In 1990 Stanley bought a small farm and decided to turn it into a small abattoir. “First I started slaughtering cattle in Katutura behind my house and it was against municipal bylaws so I decided to take it out of town to my new plot that I bought in 1985,” he said. He took his business and many customers to his plot because more people wanted fresh meat particularly goat and beef.

“We prefer to slaughter the animals here rather than have it in the city to avoid a bad smell in town,” says the pensioner. Today he has a small feedlot to feed animals he buys from farmers and through auctions around the country.

Stanley says he sells 300 goat carcasses each month. His biggest market he says are Zulus from Kwazulu Natal in South Africa. “They became good buyers because they prefer goats.” He said there is no fixed price for his animals that are priced according to size. “Sometimes when they are in high demand the price goes up and when they are not in demand the price goes down,” he said. Prices for goats and sheep range from N$700 up to N$1 000.

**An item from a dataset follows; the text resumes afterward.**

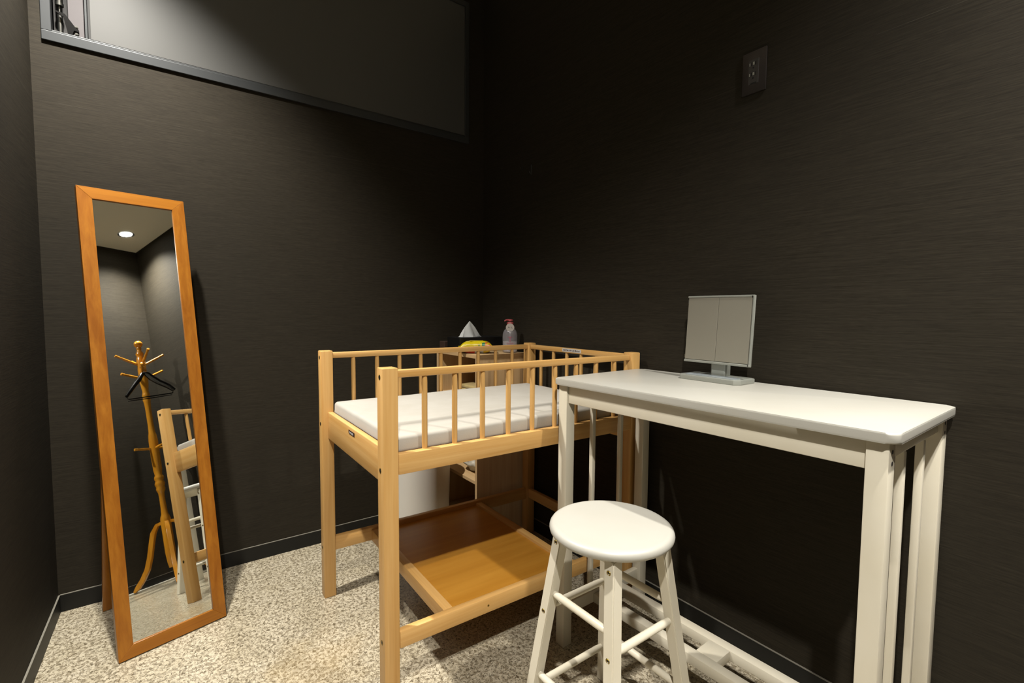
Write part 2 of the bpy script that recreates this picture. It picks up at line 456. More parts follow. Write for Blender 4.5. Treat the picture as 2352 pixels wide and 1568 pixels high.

Keeping the animals in good condition is a tough and demanding job particularly in the prevailing drought.  “We make our own fodder by mixing maize cobs, straw and grass to feed the animals in our pens,” he told New Era.

Stanley’s small abattoir is nicely built and keeps pace with any hygienic big slaughterhouse around the country. Today the workforce has grown to seven people who stay with their families on the farm.

He said people who need meat for kapana braais are among his biggest customers of cattle. He slaughters at least two cows per week. “Sometimes I slaughter three goats in an hour but when more people come to my plot, the demand (to slaughter) starts rising especially during month-end,” he explained.

Stanley said although his customers are kapana vendors, New Era could not get hold of any vendors because the cattle they bought were already slaughtered at four o’clock in the morning for them to start selling the meat in Katutura early – thus they were not at the farm.

Stanley said his farm is peaceful and criminals have not yet targeted him because there are a lot of people on the farm. Stanley said competition around the smallholding is tough but it is not that hard because everyone gets a slice of the cake.

The man with many moons behind his back advises young people there is only one way to success, which is hard work. He cautioned the young folk to stay away from illegal activities and rather to concentrate on their studies in order to take the country forward.